During the trial scene in To Kill a Mockingbird, Mayella relies on her identity as a white woman to help her throughout her testimony and ultimately win over the jury. She is aware of her social status compared to Tom Robinson’s and is able to use this to her advantage. She also chooses to present herself as weak and fragile in an attempt to prove she is traumatized from the alleged rape.

When Mayella is asked to tell the jury about what happened during the evening of the incident, she initially sits silent. It is obvious that she knew she would be required to give her testimony, so she had plenty of time to mentally prepare for this moment. She silences herself and cries with the intentions of playing the victim.

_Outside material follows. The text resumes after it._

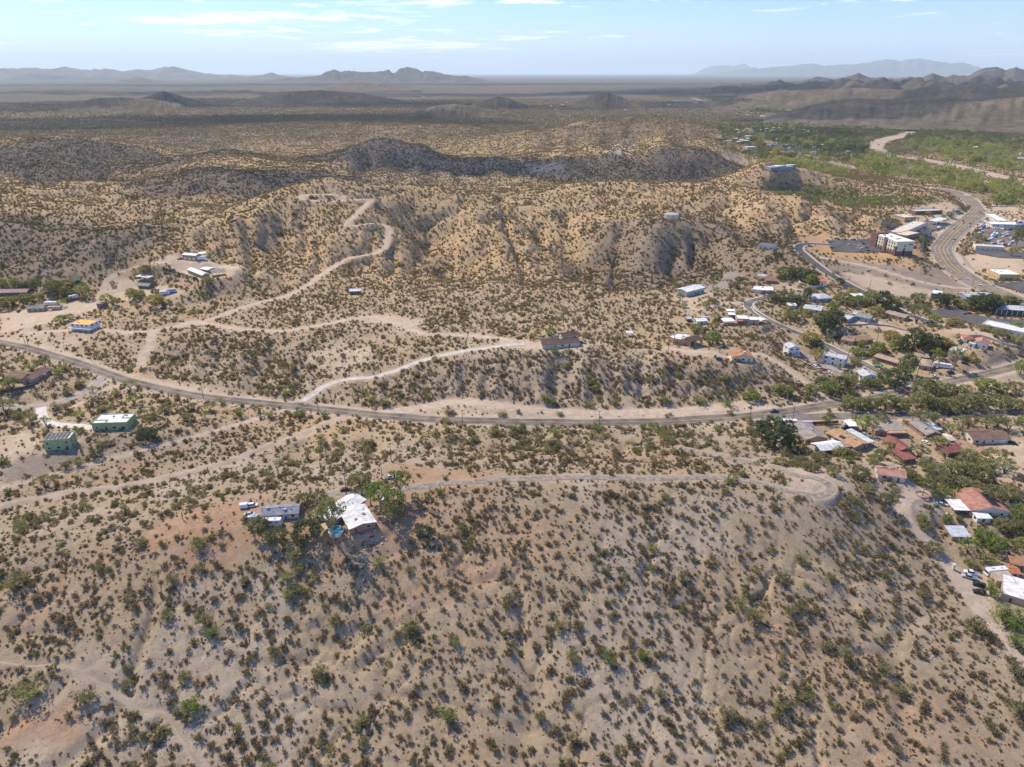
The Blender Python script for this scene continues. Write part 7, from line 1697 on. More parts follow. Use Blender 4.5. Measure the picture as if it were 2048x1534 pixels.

If Tom Robinson was truly guilty, Mayella would have displayed confidence in her responses during her testimony. Instead, she presented tears, distress, and hesitance in her responses. When Atticus asks Mayella if she had asked for Tom’s assistance before, she first denies it, saying, “I did not, I certainly did not” (209) but when asked again she says, “I mighta” (209). Mayella’s inconsistent answers gives the jury little reason to believe her, but they ultimately take her side because she is a white woman.

In her last statement, she says that Tom Robinson “took advantage of me an’ if you fine fancy gentlemen don’t wanta do nothin’ about it then you’re all yellow stinkin’ cowards, stinkin’ cowards, the lot of you” (214). She relies on her identity to save her from having to speak anymore.

Mayella plays a major role in Maycomb’s preservation of social order. Although it is clear to me that she could have presented a much stronger testimony to ensure that Tom would be found guilty, the system worked in her favor regardless. It is the social inequality and racial prejudice of Maycomb that allowed Tom Robinson to be falsely convicted of rape.